岡山市の瀬戸地区で捕獲されたシカの皮9枚がきれいな色に染めあがりました。
シカを捕獲し、食肉として解体後の皮を手配していただいたのは、株式会社どんぐりの石原佑基さんです。
動物の皮は、そのまま放っておくと腐敗してしまうのですが、耐久性のある、しなやかな革(レザー)へと変えるのが「なめし(鞣し)」加工です。
戦後急速に、生産性向上のためにクロムを用いたクロムなめしが普及しましたが、健康被害や環境被害をなくすために、IPUジビエでは、人にも環境にもやさしいラセッテーなめしを採用しています。RUSSETY(ラセッテー)はrusset:朽葉(クチハ)の造語で、落ち葉のように土に還るエシカルな革です。赤ちゃんにも、金属アレルギーの方にも安心・安全です。

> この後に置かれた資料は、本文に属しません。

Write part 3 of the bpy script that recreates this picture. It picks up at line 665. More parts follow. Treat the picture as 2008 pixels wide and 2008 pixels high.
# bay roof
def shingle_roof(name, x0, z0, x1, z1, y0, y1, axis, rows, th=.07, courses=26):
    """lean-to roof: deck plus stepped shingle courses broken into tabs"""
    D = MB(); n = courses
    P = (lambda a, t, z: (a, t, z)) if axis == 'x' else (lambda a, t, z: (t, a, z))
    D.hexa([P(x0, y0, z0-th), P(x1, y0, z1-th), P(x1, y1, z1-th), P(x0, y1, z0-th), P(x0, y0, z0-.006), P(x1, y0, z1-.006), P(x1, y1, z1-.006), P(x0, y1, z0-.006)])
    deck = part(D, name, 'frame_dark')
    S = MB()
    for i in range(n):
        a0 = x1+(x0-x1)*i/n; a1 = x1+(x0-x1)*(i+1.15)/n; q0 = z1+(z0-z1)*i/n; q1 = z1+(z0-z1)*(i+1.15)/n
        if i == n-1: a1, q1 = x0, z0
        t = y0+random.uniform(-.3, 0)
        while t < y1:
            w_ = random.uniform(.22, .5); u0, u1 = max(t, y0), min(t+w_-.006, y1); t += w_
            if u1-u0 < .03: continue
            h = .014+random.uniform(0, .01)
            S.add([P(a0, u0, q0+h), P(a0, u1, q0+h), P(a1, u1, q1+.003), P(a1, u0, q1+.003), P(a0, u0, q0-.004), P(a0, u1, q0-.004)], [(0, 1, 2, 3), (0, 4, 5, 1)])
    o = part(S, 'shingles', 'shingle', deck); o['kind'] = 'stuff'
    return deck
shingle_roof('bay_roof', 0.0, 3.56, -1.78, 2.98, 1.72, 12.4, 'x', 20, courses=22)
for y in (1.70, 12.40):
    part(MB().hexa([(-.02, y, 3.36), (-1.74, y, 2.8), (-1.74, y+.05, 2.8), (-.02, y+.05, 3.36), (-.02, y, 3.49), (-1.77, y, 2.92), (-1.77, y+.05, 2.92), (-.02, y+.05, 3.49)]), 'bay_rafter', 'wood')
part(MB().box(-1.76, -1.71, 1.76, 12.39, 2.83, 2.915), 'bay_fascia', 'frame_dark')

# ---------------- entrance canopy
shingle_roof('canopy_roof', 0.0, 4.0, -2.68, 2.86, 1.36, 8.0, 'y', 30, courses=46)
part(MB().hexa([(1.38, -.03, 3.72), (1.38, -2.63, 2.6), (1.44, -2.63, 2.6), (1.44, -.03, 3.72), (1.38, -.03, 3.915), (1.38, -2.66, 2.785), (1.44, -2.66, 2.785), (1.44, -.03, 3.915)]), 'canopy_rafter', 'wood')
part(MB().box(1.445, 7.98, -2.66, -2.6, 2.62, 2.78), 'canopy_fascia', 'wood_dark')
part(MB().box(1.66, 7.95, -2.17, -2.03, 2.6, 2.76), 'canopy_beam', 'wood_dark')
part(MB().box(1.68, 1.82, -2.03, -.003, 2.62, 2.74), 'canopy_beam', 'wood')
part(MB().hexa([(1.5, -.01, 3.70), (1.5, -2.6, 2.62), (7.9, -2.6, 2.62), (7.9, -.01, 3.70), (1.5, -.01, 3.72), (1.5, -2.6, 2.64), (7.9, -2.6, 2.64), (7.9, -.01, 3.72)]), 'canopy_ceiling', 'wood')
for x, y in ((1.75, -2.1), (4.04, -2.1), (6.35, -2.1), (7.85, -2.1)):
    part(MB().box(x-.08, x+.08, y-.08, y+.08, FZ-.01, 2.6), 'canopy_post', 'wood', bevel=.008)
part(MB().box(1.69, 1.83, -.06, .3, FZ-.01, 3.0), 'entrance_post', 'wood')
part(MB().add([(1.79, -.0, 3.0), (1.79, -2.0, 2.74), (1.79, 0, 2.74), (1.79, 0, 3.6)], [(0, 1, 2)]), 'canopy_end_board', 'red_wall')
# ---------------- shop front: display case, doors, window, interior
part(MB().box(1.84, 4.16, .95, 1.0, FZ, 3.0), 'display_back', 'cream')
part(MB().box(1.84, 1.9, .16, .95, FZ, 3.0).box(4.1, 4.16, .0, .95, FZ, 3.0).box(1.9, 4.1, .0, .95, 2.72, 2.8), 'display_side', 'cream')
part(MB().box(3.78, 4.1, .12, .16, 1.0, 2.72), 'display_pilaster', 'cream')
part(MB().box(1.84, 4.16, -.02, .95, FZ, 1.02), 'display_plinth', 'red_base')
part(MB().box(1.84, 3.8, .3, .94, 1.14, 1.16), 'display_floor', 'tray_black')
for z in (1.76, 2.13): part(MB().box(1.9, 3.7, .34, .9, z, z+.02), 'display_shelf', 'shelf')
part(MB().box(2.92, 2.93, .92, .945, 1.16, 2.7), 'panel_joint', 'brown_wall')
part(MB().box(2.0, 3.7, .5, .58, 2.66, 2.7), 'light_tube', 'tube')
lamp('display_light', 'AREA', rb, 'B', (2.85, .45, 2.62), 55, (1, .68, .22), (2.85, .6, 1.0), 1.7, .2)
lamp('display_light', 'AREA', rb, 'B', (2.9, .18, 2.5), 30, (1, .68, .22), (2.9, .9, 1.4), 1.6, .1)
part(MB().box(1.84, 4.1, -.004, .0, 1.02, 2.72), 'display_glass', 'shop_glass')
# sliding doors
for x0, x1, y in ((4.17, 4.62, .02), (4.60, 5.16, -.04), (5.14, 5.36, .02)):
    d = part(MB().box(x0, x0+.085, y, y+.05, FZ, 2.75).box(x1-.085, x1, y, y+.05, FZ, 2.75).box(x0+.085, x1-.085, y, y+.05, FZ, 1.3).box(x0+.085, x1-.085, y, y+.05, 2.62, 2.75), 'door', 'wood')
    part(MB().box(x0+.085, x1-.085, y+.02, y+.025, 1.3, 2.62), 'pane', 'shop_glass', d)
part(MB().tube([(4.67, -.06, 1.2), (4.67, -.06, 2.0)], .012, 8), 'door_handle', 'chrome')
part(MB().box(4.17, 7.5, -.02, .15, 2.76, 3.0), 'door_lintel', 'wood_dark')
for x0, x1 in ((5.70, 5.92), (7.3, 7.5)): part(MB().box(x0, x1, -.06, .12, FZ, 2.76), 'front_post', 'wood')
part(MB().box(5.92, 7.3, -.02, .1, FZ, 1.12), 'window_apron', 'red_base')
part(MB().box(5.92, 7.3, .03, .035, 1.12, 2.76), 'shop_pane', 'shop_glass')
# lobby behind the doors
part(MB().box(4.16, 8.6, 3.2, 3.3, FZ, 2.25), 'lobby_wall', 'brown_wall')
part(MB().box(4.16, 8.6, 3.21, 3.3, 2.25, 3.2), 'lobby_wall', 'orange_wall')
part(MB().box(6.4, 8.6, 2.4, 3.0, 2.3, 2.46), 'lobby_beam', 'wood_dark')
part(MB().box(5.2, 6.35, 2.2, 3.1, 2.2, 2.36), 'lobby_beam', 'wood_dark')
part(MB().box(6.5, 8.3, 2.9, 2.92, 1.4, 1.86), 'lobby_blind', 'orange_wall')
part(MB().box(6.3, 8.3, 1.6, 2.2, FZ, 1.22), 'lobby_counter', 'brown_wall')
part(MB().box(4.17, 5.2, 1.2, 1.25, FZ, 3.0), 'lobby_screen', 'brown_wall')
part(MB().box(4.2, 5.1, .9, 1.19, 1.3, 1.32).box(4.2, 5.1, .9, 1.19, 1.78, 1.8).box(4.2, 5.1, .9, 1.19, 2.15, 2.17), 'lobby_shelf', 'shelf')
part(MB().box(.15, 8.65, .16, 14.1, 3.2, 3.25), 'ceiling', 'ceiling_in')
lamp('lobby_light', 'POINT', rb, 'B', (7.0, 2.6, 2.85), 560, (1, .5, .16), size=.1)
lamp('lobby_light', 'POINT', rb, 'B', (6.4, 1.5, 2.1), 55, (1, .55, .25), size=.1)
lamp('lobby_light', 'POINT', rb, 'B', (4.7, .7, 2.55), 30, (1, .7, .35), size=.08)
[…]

https://www.yamaguchi-sangyou.co.jp/russety-leather
1枚からでも対応していただけるため、野生動物の方に捕獲量が一定でない場合でも、やさしい革のMATAGIプロジェクトを通じてなめしてもらえます。
https://www.y-leather.shop/html/page2.html
ただ、野生動物であるが故に、傷や色むらが生じてしまいます。
穴もあります。
少しでも革がムダにならないように、染めあがった革のどこまでを許容して使用するか、二宮五郎商店さんと打ち合わせをしながら、カップスリーブづくりを行っています。
大人の鹿だとしっかりした革なのですが、赤ちゃん鹿だと、紙のように薄く、商品化は難しいので別の商品をつくることにしました。
このままでは簡単に商品にすることはできないので、きちんとしたものにするには、裁断面や裏面の加工、付属品の金属のメッキに至るまで、二宮さんのこだわりと熟練した技術力が必要になります。
1枚1枚確認しながら、大切な命をつなげていこうと思います。